REQUIRED TASK
Copy out each line that mentions the word "script".

(Data listing)
— Begin —

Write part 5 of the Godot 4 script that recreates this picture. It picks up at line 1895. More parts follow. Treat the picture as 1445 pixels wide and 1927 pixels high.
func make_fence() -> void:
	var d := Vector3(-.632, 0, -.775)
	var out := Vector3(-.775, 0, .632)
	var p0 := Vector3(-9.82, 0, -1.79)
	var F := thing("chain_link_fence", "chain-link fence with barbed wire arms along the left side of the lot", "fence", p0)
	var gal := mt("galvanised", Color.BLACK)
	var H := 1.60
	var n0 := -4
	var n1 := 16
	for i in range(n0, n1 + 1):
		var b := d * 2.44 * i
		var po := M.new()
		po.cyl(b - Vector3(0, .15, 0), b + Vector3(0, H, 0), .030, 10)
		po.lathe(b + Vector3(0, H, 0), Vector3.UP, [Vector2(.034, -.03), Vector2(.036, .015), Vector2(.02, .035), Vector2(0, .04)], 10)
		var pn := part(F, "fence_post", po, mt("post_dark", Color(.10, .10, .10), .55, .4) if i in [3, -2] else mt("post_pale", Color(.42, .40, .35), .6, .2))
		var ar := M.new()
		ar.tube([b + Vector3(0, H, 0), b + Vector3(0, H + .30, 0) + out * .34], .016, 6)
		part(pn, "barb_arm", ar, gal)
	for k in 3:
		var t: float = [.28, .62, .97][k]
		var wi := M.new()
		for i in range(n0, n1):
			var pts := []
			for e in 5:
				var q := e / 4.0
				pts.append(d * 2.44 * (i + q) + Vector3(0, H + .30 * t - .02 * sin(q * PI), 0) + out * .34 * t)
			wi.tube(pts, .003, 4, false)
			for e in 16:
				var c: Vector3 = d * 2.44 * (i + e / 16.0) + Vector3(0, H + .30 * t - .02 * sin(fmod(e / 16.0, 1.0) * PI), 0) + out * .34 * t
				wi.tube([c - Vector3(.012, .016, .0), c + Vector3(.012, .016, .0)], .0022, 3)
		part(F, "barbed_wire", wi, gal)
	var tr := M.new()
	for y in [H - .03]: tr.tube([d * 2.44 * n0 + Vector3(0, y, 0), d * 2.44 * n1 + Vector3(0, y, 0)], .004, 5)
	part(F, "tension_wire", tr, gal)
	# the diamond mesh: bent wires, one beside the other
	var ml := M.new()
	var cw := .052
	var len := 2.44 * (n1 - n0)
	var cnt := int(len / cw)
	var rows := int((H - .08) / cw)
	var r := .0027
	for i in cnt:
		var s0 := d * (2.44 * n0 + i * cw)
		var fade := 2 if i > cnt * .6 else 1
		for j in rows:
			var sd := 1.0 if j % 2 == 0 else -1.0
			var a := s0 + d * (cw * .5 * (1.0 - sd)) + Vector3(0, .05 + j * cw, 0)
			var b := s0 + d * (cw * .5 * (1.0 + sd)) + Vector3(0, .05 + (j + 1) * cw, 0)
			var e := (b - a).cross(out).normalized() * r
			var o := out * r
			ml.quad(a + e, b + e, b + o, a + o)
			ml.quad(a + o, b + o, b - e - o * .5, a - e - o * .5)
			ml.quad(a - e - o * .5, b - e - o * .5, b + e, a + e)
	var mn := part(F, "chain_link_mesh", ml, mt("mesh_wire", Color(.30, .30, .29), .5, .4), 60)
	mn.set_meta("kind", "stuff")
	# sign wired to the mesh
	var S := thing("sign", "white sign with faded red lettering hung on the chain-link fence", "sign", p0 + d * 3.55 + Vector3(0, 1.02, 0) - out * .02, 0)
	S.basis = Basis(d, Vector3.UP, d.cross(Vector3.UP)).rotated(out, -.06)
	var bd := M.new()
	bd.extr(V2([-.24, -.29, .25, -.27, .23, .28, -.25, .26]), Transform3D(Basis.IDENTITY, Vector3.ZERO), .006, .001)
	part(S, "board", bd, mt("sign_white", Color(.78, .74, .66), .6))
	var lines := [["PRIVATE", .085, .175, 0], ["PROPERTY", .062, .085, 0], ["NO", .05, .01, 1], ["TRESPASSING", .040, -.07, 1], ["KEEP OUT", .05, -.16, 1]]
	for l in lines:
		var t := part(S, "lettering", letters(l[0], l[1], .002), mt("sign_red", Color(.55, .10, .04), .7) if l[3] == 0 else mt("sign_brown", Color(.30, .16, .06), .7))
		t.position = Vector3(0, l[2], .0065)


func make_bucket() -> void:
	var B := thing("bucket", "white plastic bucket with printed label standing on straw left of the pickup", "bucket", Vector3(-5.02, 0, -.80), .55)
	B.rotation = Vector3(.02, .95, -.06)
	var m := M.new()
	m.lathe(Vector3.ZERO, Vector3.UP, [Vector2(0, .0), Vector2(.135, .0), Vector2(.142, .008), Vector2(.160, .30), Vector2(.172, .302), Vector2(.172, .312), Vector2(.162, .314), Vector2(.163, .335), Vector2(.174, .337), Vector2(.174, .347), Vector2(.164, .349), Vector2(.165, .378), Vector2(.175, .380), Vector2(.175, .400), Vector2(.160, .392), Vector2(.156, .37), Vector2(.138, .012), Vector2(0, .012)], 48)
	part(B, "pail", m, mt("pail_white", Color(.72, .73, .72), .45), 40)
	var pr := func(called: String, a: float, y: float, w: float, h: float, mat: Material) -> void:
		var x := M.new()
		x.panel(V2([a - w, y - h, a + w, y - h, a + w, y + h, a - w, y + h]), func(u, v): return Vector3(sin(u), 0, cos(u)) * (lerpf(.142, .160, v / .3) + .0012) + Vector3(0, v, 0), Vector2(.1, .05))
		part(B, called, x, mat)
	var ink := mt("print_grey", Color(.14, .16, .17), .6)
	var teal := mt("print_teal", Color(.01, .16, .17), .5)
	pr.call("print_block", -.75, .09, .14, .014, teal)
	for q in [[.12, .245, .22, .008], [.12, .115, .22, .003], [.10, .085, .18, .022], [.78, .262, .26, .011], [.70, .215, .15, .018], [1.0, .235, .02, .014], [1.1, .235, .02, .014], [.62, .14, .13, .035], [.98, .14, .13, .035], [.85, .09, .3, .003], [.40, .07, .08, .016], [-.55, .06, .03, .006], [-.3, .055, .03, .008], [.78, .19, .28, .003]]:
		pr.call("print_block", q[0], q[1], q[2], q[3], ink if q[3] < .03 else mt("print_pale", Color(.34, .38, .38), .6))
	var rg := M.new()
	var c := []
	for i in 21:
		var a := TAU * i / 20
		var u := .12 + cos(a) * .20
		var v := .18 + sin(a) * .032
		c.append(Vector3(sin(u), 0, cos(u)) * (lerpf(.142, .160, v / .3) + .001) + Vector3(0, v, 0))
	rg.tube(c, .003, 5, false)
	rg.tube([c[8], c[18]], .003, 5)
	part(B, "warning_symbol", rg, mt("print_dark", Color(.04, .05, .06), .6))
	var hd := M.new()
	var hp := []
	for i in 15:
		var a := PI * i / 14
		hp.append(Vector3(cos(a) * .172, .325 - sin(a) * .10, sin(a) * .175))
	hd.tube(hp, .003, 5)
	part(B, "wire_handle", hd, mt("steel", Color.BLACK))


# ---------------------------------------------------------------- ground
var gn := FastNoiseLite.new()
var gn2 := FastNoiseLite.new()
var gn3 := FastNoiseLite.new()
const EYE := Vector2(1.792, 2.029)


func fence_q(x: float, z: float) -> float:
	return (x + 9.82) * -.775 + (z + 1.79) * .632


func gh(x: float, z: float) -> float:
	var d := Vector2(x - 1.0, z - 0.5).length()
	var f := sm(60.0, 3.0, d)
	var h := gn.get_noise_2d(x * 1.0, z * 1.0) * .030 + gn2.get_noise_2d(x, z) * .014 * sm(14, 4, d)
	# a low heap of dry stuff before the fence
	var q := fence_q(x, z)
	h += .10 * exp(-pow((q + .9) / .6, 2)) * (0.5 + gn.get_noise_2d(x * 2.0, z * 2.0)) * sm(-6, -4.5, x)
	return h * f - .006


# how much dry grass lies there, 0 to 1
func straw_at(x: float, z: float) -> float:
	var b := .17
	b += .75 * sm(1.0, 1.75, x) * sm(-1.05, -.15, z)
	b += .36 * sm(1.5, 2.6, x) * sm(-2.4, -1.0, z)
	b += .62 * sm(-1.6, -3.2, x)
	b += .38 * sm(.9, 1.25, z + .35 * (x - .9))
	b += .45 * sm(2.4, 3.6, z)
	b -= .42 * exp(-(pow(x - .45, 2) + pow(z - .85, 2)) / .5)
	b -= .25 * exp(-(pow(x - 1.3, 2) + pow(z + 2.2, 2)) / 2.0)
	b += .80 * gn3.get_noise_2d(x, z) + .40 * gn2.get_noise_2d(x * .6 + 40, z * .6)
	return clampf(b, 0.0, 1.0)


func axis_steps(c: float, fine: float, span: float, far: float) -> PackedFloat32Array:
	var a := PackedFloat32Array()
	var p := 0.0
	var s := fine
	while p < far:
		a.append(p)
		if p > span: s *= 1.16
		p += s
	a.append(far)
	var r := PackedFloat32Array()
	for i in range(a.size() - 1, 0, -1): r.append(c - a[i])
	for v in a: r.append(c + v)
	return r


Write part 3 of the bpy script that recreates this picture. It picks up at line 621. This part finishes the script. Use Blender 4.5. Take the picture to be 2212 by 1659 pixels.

— End —

CORRECT ANSWER
Write part 5 of the Godot 4 script that recreates this picture. It picks up at line 1895. More parts follow. Treat the picture as 1445 pixels wide and 1927 pixels high.
Write part 3 of the bpy script that recreates this picture. It picks up at line 621. This part finishes the script. Use Blender 4.5. Take the picture to be 2212 by 1659 pixels.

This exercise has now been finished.